La filosofía, como también la ciencia, utilizan un lenguaje no convencional que no suele conectarse con el sentido común y que en la mayoría de los casos, lo enfrenta. Es, ciertamente, un lenguaje especializado y par especialistas.
En busca de hallazgos orgánicos y meritorios, tiene la filosofia la misión de desmitificar criterios falseados, fallidos, defectuosos, que no contribuyen al avance y la evolución del pensamiento y que alimentan las supersticiones, el animismo y el dogmatismo.
La claridad, se ha advertido ya, no quita profundidad.
Es, per se, antidogmática.
Pero la envolvencia metodológica tiene que traducirse en apertura ya que la necesidad de conocimiento es social. Esa apertura le otorga universalid y espiritu de comprension.
Uno de los problemas que tienen filósofos como Lacan y Kant es la casi impenetrabilidad de sus especulaciones metafísicas.
Parecería que escriben sólo para una elite muy especializada que vive en una burbuja y que han descubierto secretos a los que sólo algunos iniciados pueden acceder.
No hay tal cosa: la verdad mientras más claro y más alto grita, más lejos se escucha.
El hedonismo lexicográfico domina su pensamiento filosófico.
No son capaces-o no les interesa- el hecho de comunicar, de extender las ideas y darlas al entendimiento.
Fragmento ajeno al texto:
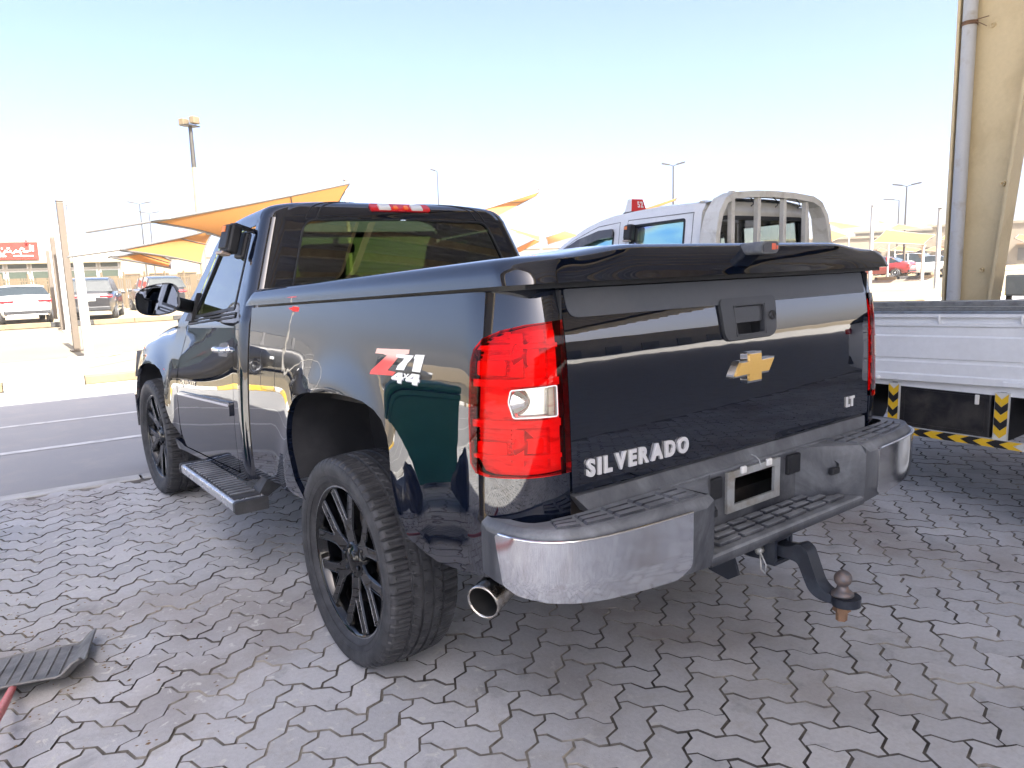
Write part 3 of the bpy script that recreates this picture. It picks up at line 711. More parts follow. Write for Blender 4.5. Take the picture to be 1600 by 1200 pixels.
# --- interior
it=tb(MB().box((0,1.62,1.02),(1.5,.5,.22),bev=.06).box((0,1.32,1.24),(1.5,.16,.52),bev=.06),'bench_seat',M_seat)
for x in(-.40,.40): tb(MB().box((x,1.33,1.615),(.27,.11,.19),bev=.05).box((x,1.33,1.48),(.10,.05,.14)).box((x,1.32,1.33),(.50,.17,.42),bev=.07),'headrest',M_seat,it)
tb(MB().box((0,2.42,1.14),(1.66,.36,.36),bev=.07),'dashboard',M_seat)
g=MB(); g.tube([(-.40+.18*math.cos(a),2.06+.10*math.sin(a)*.5,1.26+.16*math.sin(a)) for a in np.linspace(0,2*PI,25)[:-1]],.014,8,closed=True); g.bar((-.40,2.06,1.26),(-.40,2.35,1.16),.05,.05); tb(g,'steering_wheel',M_dplast)
tb(MB().box((0,1.98,1.74),(.22,.03,.06),bev=.012).box((0,2.02,1.78),(.02,.05,.05)),'inside_mirror',M_dplast)

# --- bed side, running round the rear corner
S_C=-.85; RB_=.24
def ytail(z): return -1.093+.082*max(0,z-.83)**2+.50*max(0,z-1.19)**2
def BS(s,z):
    yb=ytail(z); 
    if s>=S_C:
        ys=lerp(yb+RB_,1.0,(s-S_C)/(1.0-S_C)); return (-W(ys,z),ys,z)
    w_=W(-.85,z); ax=w_-.792; a=min(1.05,(S_C-s)/.338)*PI/2
    return (-.792-ax*math.cos(a)**.92 if a<PI/2 else -.792+(a-PI/2)*.2,yb+RB_-RB_*math.sin(min(a,PI/2)),z)
ARCH=[(.30,.60),(.38,.672),(.424,.78),(.447,.87),(.445,.93),(.42,.975),(.366,1.012),(.30,1.034),(.21,1.047),(.098,1.055),(-.057,1.061),(-.17,1.058),(-.26,1.048),(-.335,1.026),(-.39,.995),(-.425,.95),(-.445,.90),(-.465,.80),(-.50,.70),(-.545,.632)]
RAIL=1.388
TL=[(-1.188,.897),(-1.05,.893),(-.94,.893),(-.905,.900),(-.886,.925),(-.880,1.05),(-.883,1.20),(-.895,1.235),(-.925,1.263),(-.985,1.283),(-1.06,1.295),(-1.188,1.302)]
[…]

En ese sindicato especulativo de un pesimismo enorme, pululan los Lacan, los Cioran, Kierkargaart, Hussert y otros, que Mario Bunge no vacila en llamar farsanrtes.
Elaboran dialectos que muestran una profundidad aislante y nebulosa, constituyéndose en un ejemplo de incomunicabilidad.
Aparecen aquellos que los pueden considerar maestros y hasta geniales.
Ese enroscamiento discursivo no les hace, obligatoriamente, ese honor.
La claridad, se ha advertido ya, no quita profundidad.
Resulta discutible que para enunciar las verdades, como también el conocimiento que ama la filosofía, se necesite tal hedonismo.